São exceções o Milan, com Albertini, e o Parma, com Dino Baggio. A Juventus, fora Conte, tem só estrangeiros.
Pergunta - A fantasia no futebol está definitivamente enjaulada?
Maldini - No futebol de hoje é preciso ter fantasia e ser corredor ao mesmo tempo. As duas coisas são inseparáveis.
Pergunta - Surgem disso as dificuldades de Roberto Baggio, por exemplo?
Maldini - Nesse futebol todo força física e corrida, gente como Baggio e Zola acaba sofrendo. Mas há também uma falta de renovação na Itália. Há quantos anos se fala de Baggio?
Pergunta - Com base na sua experiência na seleção sub-21, o sr. vê um futuro pouco promissor para o futebol italiano?
Maldini - Há estrangeiros demais nas posições importantes. Assim que surge um problema, os times vão ao exterior. Aqui a cada 36 horas chega alguém de fora, parece uma estação de metrô. Além disso, os riscos de uma crise de identidade são grandes. Antigamente as crianças sabiam tudo do campeonato comprando as figurinhas. Hoje, você acha a figurinha de um jogador e o dia seguinte descobre que ele se transferiu para a Inglaterra.
Pergunta - Muitos técnicos de juvenis copiaram Sacchi (Arrigo, ex-treinador do Milan, da Itália, hoje de volta ao Milan) e falam muito de táticas, mas os jovens não sabem nem receber uma bola direito.
Maldini - Um grande mestre do futebol como Liedholm (o sueco Nils Liedholm, ex-treinador) obrigava até os jogadores campeões a exercitarem os fundamentos. Se um pianista dedica de seis a sete horas por dia para aprimorar sua técnica, não vejo porque um jogar deva se concentrar na força física.

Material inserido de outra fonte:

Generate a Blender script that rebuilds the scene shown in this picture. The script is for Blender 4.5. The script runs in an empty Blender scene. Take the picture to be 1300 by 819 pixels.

O Milan de Sacchi era um coquetel de jogadores extraordinários, que não se repetirá mais. Muitos treinadores tentaram repetir as suas idéias nos juvenis. Foi um erro. Esses, porém, são os efeitos negativos dos modismos.
Claro que o futebol deve evoluir, mas há regras das quais não se pode prescindir. A mais importante diz que é preciso deixar espaço para a habilidade e a fantasia.
Pergunta - Seu filho, Paolo, parece ter perdido a exuberância do passado.
Maldini - Quem disse? Paolo continua jogando em alto nível. Para a seleção, conto com ele.
Pergunta - Mancini (atacante da Sampdoria) voltará?
Maldini - Ele teve suas chances de jogar, com Vicini e depois com Sacchi. Foi ele que pediu para sair.